Bank of England: Bitcoin, other digital currencies pose risk to British economy

The Bank of England (BoE) released a new report Thursday highlighting what it exactly thinks about bitcoin and other peer-to-peer decentralized digital currencies. The report, like so many other previous central bank studies, suggests they are harmful and could pose a systemic risk.

According to the report, if bitcoin and similar virtual currencies gain widespread acceptance then they could very well heighten the risks of fraud and pose serious damage to the overall British economy. Furthermore, the BoE presented the case that the finite supply of bitcoins could produce an abundance of deflation if an economy were to adopt a cryptocurrency.

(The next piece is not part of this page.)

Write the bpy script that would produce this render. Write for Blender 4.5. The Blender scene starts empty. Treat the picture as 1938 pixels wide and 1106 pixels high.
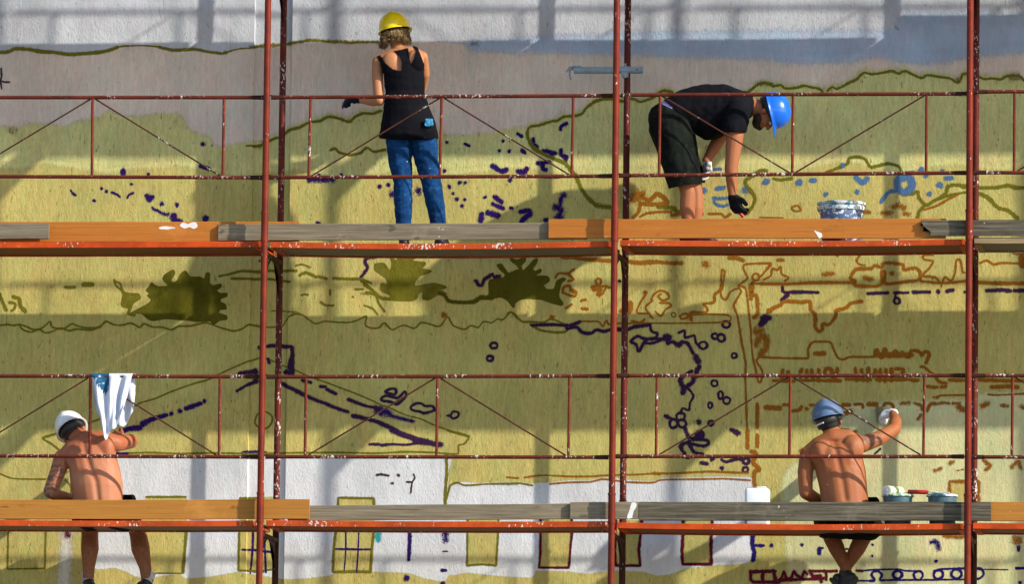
import bpy, bmesh, math, random
from mathutils import Vector, Matrix, noise, geometry
import numpy as np
random.seed(11)
sc = bpy.context.scene
C = sc.collection

# ------------------------------------------------------------------ camera, sky, sun, exposure
IMG_W, IMG_H = 1938.0, 1106.0
CAM = Vector((8.03828, -48.67686, 1.14))
YAW, PITCH, ROLL, FPX = -0.127954, 0.103519, 0.011798, 13229.18
_fw = Vector((math.sin(YAW)*math.cos(PITCH), math.cos(YAW)*math.cos(PITCH), math.sin(PITCH)))
_r = Vector((math.cos(YAW), -math.sin(YAW), 0)); _u = _r.cross(_fw)
RT = _r*math.cos(ROLL) + _u*math.sin(ROLL)
UP = -_r*math.sin(ROLL) + _u*math.cos(ROLL)
cd = bpy.data.cameras.new('camera'); cam = bpy.data.objects.new('camera', cd); C.objects.link(cam)
cd.sensor_width = 36.0; cd.lens = FPX/IMG_W*36.0; cd.clip_start = 0.5; cd.clip_end = 2000
m3 = Matrix((RT, UP, -_fw)).transposed()
cam.matrix_world = Matrix.Translation(CAM) @ m3.to_4x4()
sc.camera = cam

SUN_TO = Vector((2.22, -1.0, 1.33)).normalized()
SUN_EL = math.asin(SUN_TO.z); SUN_AZ = math.atan2(SUN_TO.x, SUN_TO.y)
world = bpy.data.worlds.new('World'); sc.world = world; world.use_nodes = True
wn = world.node_tree; wn.nodes.clear()
sky = wn.nodes.new('ShaderNodeTexSky'); sky.sky_type = 'NISHITA'; sky.sun_disc = False
sky.ozone_density = 1.5; sky.dust_density = 0.6; sky.sun_elevation = SUN_EL; sky.sun_rotation = SUN_AZ
bg = wn.nodes.new('ShaderNodeBackground'); bg.inputs['Strength'].default_value = 0.150
wo = wn.nodes.new('ShaderNodeOutputWorld')
wn.links.new(sky.outputs[0], bg.inputs[0]); wn.links.new(bg.outputs[0], wo.inputs[0])
sl = bpy.data.lights.new('sun', 'SUN'); sl.energy = 4.3; sl.angle = math.radians(0.95); sl.color = (1.0, 0.935, 0.82)
so = bpy.data.objects.new('sun', sl); C.objects.link(so)
so.rotation_mode = 'QUATERNION'; so.rotation_quaternion = (-SUN_TO).to_track_quat('-Z', 'Y'); so.location = (12, -12, 14)
vs = sc.view_settings; vs.view_transform = 'Standard'; vs.look = 'None'; vs.gamma = 1.0; vs.exposure = 0.56
vs.use_curve_mapping = False
sc.cycles.max_bounces = 8; sc.cycles.transparent_max_bounces = 24

def P(px, py, Y):
    """the point of the place at depth Y that this camera sees at photo pixel (px, py)"""
    d = _fw*FPX + RT*(px-IMG_W/2) + UP*(IMG_H/2-py)
    return CAM + d*((Y-CAM.y)/d.y)
def PX(v):
    d = v-CAM; z = d.dot(_fw)
    return IMG_W/2+FPX*d.dot(RT)/z, IMG_H/2-FPX*d.dot(UP)/z
S = 1/263.5          # metres per photo pixel at the scaffold

# ------------------------------------------------------------------ object helpers
ORG = {}
def new_obj(name, me, mats, parent=None, origin=None):
    o = bpy.data.objects.new(name, me); C.objects.link(o)
    for m in (mats if isinstance(mats, (list, tuple)) else [mats]): me.materials.append(m)
    if parent is not None:
        o.parent = parent
        if origin is None: origin = ORG[parent.as_pointer()]
        o.location = origin - ORG[parent.as_pointer()]
    else:
        if origin is None: origin = Vector((0, 0, 0))
        o.location = origin
    ORG[o.as_pointer()] = Vector(origin)
    if origin.length: me.transform(Matrix.Translation(-Vector(origin)))
    return o
def from_bm(name, bm, mats, parent=None, origin=None, smooth=False):
    me = bpy.data.meshes.new(name); bm.to_mesh(me); bm.free()
    if smooth:
        me.polygons.foreach_set('use_smooth', [True]*len(me.polygons))
        if smooth != 'all':
            try: me.set_sharp_from_angle(angle=math.radians(40))
            except Exception: pass
    return new_obj(name, me, mats, parent, origin)
def empty(name, loc):
    o = bpy.data.objects.new(name, None); C.objects.link(o); o.location = loc; o.empty_display_size = .1
    ORG[o.as_pointer()] = Vector(loc); return o
def tag(o, label=None, cat=None, group=None, kind=None):
    if label: o['label'] = label
    if cat: o['category'] = cat
    if group: o['group'] = group
    if kind: o['kind'] = kind
    return o
def dup(o, loc=None, parent=None):
    c = o.copy(); C.objects.link(c)
    if parent is not None: c.parent = parent
    if loc is not None: c.location = loc; ORG[c.as_pointer()] = Vector(loc)
    for ch in list(o.children): dup(ch, None, c)
    return c

def add_tube(bm, a, b, ra, rb=None, seg=14, caps=True):
    a, b = Vector(a), Vector(b); rb = ra if rb is None else rb
    d = (b-a).normalized(); q = d.to_track_quat('Z', 'Y').to_matrix()
    r1, r2 = [], []
    for i in range(seg):
        t = 2*math.pi*i/seg; off = q @ Vector((math.cos(t), math.sin(t), 0))
        r1.append(bm.verts.new(a+off*ra)); r2.append(bm.verts.new(b+off*rb))
    for i in range(seg):
        j = (i+1) % seg; bm.faces.new((r1[i], r1[j], r2[j], r2[i]))
    if caps: bm.faces.new(r1[::-1]); bm.faces.new(r2)
def add_path(bm, pts, r, seg=10):
    """a bent tube through pts (radius number or list)"""
    n = len(pts); pts = [Vector(p) for p in pts]; rings = []
    ref = Vector((0.13, 0.31, 0.94))
    for k, p in enumerate(pts):
        d = (pts[min(k+1, n-1)]-pts[max(k-1, 0)]).normalized()
        x = d.cross(ref).normalized(); y = d.cross(x)
        rr = r[k] if isinstance(r, (list, tuple)) else r
        rings.append([bm.verts.new(p+(x*math.cos(2*math.pi*i/seg)+y*math.sin(2*math.pi*i/seg))*rr) for i in range(seg)])
    for k in range(n-1):
        for i in range(seg):
            j = (i+1) % seg; bm.faces.new((rings[k][i], rings[k][j], rings[k+1][j], rings[k+1][i]))
    bm.faces.new(rings[0][::-1]); bm.faces.new(rings[-1])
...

However, the BoE warned that the adoption rate of bitcoin may be limited, citing the possibility of growing transaction costs and volatile exchange rates. The UK central bank still believes the fixed supply is the primary deterrent to bitcoin arguing that the money supply can’t adapt to certain market demands, such as holiday seasons, technological advancement or recessions.

The bitcoin community views the paucity of monetary expansion as a positive because it refrains the government from creating money out of thin air to achieve political, military or economic objectives – the BoE produced 375 billion pounds of currency in a three-year time span in order to acquire government bonds and to incite economic stimulus.

There are an estimated 13 million bitcoins in circulation with a cap of just 21 million, which means that no more bitcoins can be generated after the digital currency meets that threshold.

With that being said, the central bank doesn’t believe bitcoin poses any significant harm to the British financial system. It isn’t concerned because fewer than 20,000 Britons maintained substantial digital holdings with approximately 300 transactions per day across the country.

Nevertheless, it did notice the innovation in bitcoin’s technology, particularly its decentralized payments system and public ledger, averring that the ladder could fundamentally alter the way payment systems work and proves that digital records can be securely stored without any central authority.

“The key innovation of digital currencies is the ‘distributed ledger’ technology that allows a payment system to operate in an entirely decentralized way, with no intermediaries such as banks,” the BoE’s quarterly report stated. “It may be possible in the future — in theory, at least — for the existing infrastructure of the financial system to be gradually replaced by a variety of distributed systems.”

It added: “This development could allow any type of financial asset, for example shares in a company, to be recorded on a distributed ledger. Distributed ledger technology could also be applied to physical assets where no centralized register exists, such as gold or silver.”

At the time of this writing, bitcoin is trading at just under $475.